One such reason is an employee’s ability to carry out their role. As such, effective performance management – a process that many are often reluctant to go down – will become ever more important. To avoid arguments of discrimination, all staff should be treated the same regardless of their age. Effective performance management includes establishing the reasons for it, ensuring employees are aware of the standards required of them and where they are falling short, setting improvement goals and review periods, and providing training and development where appropriate. In time, if performance fails to improve, a fair capability dismissal should be established, and provided all employees are treated consistently, any arguments of discrimination should be dismissed.

Another issue to bear in mind is that as employees get older, it is possible that they acquire impairments that qualify for protection under disability discrimination legislation. Where this arises then, as would be the case with any other employee regardless of age, care should be taken to avoid discrimination on grounds of their disability. There must also be a positive obligation to make reasonable adjustments to remove any disability-related barriers to their performance.

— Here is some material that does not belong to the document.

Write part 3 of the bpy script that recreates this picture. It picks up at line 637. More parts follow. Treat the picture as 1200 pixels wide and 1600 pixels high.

Tips for adapting to the DRA

  • 
Where contemplating retaining a retirement age, ensure there is sufficient evidence to justify why it is needed, and why it has been set at 
that age.
  • 
Assuming no retirement age is set, manage the culture change by:
    
– Letting staff know there is no longer a retirement age applicable to them.
    – 
Deleting references to a retirement age in documentation.
    
– Amending appraisal documents to allow for workforce-planning discussions.
    – 
Updating performance management procedures and ensuring managers understand the importance of using them.